I hope there isn't a misunderstanding over my post about Sutton's attitude towards Dorit's robbery. I said Sutton was callous regarding Dorit's traumatic experience and I wasn't using sarcasm. I also said that Sutton may suspect the robbery was planned. I didn't say I felt that way.
I have been followed home and robbed at knifepoint by two men. When the police showed up, one of them looked me up and down and said to me, "You're a good-looking woman; you're lucky you weren't raped." For a moment, I wondered if I was going to be.
My robbers found my phone number on some paperwork they had stolen and they called me, demanding more money or they would come back and "f*ck me up". When I called the 911 operator and told her what they had said to me, she actually laughed at me. They were never found and I doubt anyone ever even investigated.
Also, when this happened, I was a newlywed and my husband's career required him to work a lot of nights, so I was often home alone overnight and wondering if my attackers really would come back again.
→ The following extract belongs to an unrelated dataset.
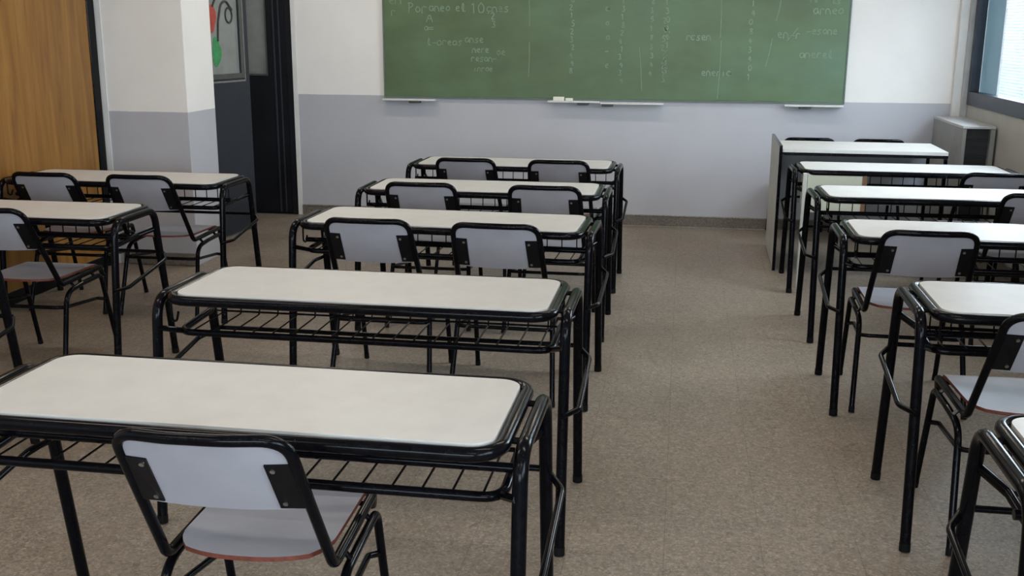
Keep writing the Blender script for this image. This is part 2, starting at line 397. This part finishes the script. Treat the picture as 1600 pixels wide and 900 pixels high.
# ------------------------------------------------------------ blackboard
BX0, BX1, BZ0, BZ1 = -2.466, 1.25, 1.02, 2.24
bb = empty('blackboard', ((BX0+BX1)/2, YB, BZ0), 0, 'wide green blackboard covered in faint chalk writing on the back wall', 'blackboard')
hw = (BX1-BX0)/2; H = BZ1-BZ0
bm = bmesh.new(); box(bm, -hw+.012, hw-.012, -.024, -.001, .012, H-.012, .002); obj('writing_surface', bm, M['board'], bb)
bm = bmesh.new()
box(bm, -hw, hw, -.028, -.001, 0, .0115, .002); box(bm, -hw, hw, -.028, -.001, H-.0115, H, .002)
box(bm, -hw, -hw+.0115, -.028, -.001, .0115, H-.0115, .002); box(bm, hw-.0115, hw, -.028, -.001, .0115, H-.0115, .002)
obj('frame', bm, speck('board_frame', (.10,.14,.11), (.13,.17,.14), 20, .5), bb)
rnd = random.Random(11)
def ribbon(bm, pts, w):
    P = [Vector((x, 0, z)) for x, z in pts]
    prev = None
    for i, p in enumerate(P):
        a = P[max(i-1, 0)]; b = P[min(i+1, len(P)-1)]; t = (b-a)
        if t.length < 1e-6: continue
        t.normalize(); n = Vector((-t.z, 0, t.x))*w/2
        q = (bm.verts.new(p+n+Vector((0, -.0246, 0))), bm.verts.new(p-n+Vector((0, -.0246, 0))))
        if prev: bm.faces.new((prev[0], prev[1], q[1], q[0]))
        prev = q
# glyph strokes on a unit cell
G = {
 'a': [[(.8,.6),(.4,.75),(.1,.4),(.35,.05),(.75,.2),(.8,.65),(.85,.1)]], 'o': [[(.5,.7),(.15,.45),(.4,.05),(.85,.3),(.7,.7),(.45,.7)]],
 'r': [[(.2,0),(.22,.65),(.5,.7),(.8,.6)]], 'n': [[(.1,0),(.15,.65),(.5,.7),(.7,.5),(.8,0)]], 'e': [[(.15,.35),(.8,.45),(.55,.75),(.2,.5),(.3,.1),(.8,.1)]],
 's': [[(.8,.65),(.4,.7),(.3,.45),(.7,.3),(.6,.02),(.15,.05)]], 'l': [[(.4,0),(.3,.5),(.45,1.1),(.6,.9),(.5,.05),(.8,.05)]], 'i': [[(.4,0),(.45,.65)]],
 'P': [[(.2,0),(.22,1.1)],[(.05,1.05),(.6,1.1),(.8,.8),(.25,.55)]], 'A': [[(.1,0),(.5,1.1),(.9,0)],[(.25,.4),(.8,.4)]],
 'E': [[(.8,1.1),(.2,1.05),(.2,0),(.8,0)],[(.2,.55),(.7,.55)]],
 '0': [[(.5,1),(.15,.6),(.3,.05),(.75,.1),(.85,.7),(.5,1)]], '1': [[(.3,.75),(.55,1),(.5,0)]], '2': [[(.15,.8),(.5,1),(.8,.75),(.2,.02),(.85,.05)]],
 '3': [[(.2,.95),(.75,.9),(.4,.55),(.8,.3),(.5,0),(.15,.1)]], '4': [[(.6,0),(.6,1),(.1,.35),(.85,.38)]], '5': [[(.8,1),(.3,.98),(.25,.6),(.7,.55),(.75,.15),(.2,.02)]],
 '8': [[(.5,.55),(.2,.8),(.5,1),(.8,.8),(.5,.55),(.15,.2),(.5,0),(.85,.25),(.5,.55)]], '-': [[(.1,.4),(.9,.42)]], '=': [[(.1,.3),(.9,.3)],[(.1,.55),(.9,.55)]], ' ': [],
 '.': [[(.4,0),(.55,.06)]],
}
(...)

Just a few years ago, when we were renovating an old house close to our city center, I walked into our locked house to find two men inside. They were contractors I had interviewed and they decided to come back, jimmy a window and climb through to see what they could get . I managed to get them out of the house by telling them my husband and his friends were on their way but I never felt safe in that house again, even with glass break sensors and a full security system.
I've had other traumatic experiences in my life but I'm already shaking after writing about these, so that's enough for me to share today but believe me, I've felt the terror.